The Bangko Sentral ng Pilipinas’ (BSP) term deposits' average yield has increased for a third consecutive week, as the market anticipates further monetary policy tightening despite a slower-than-expected June inflation reading.
Bids for the central bank's term deposit facility (TDF) totaled P143.054 billion on Wednesday, exceeding the P120 billion in seven-day deposits placed on the auction block. This was slightly lower than the P146.927 billion in tenders for a P110-billion offer last week.
The bid-to-cover ratio dropped to 1.1921 times from the 1.3357 ratio in the previous auction, indicating a decrease in demand for the TDF. The central bank fully awarded its offering following the oversubscription.
The accepted rates for the one-week papers widened slightly to the 4.25% to 4.75% range from the 4.25% to 4.7449% band seen a week ago. As a result, the weighted average accepted yield rose by 2.63 basis points (bps) week on week to 4.7079% from 4.6816%.

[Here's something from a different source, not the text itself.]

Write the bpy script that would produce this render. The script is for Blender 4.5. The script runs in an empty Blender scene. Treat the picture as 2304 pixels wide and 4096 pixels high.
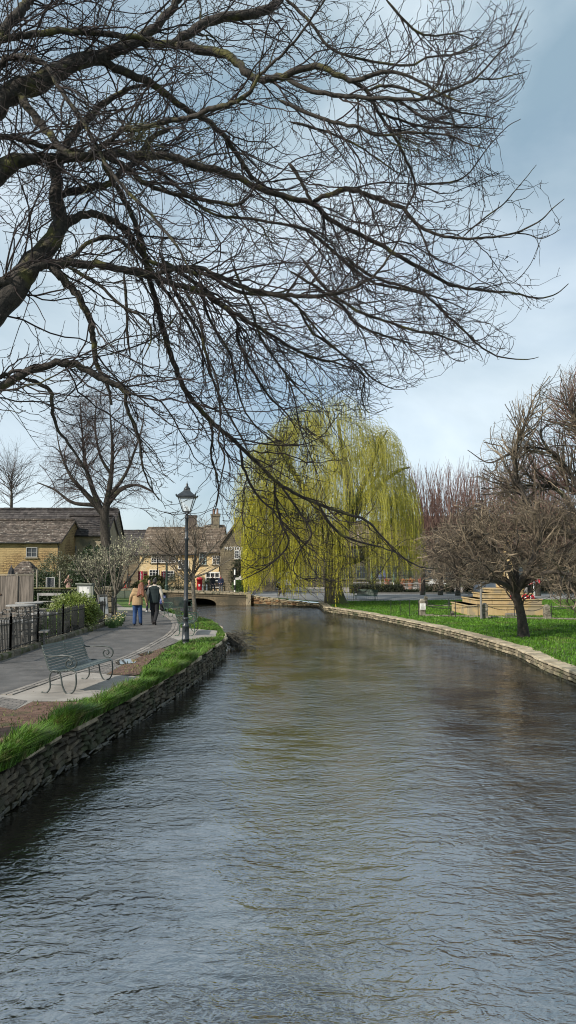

Experts believe that the BSP's hawkish tone, despite the easing of headline inflation, contributed to the increase in TDF yields. Headline inflation slowed to a three-month low of 6.4% in June, but still remained above the central bank's 2%-4% target.
The BSP's data showed that inflationary pressures remain strong, leaving the door open to further monetary policy tightening. The Monetary Board has already hiked rates by a cumulative 50 bps since April, and BSP Governor Eli M. Remolona, Jr. stated that the economy can absorb another 25-bp increase as growth is expected to rebound this semester.
The central bank uses the TDF and BSP bills to mop up excess liquidity in the financial system and better guide market yields towards its policy rate. As of mid-February, the BSP's market operations have absorbed P1.2 trillion in excess liquidity from the market, with 9% of this being siphoned off via the term deposit facility.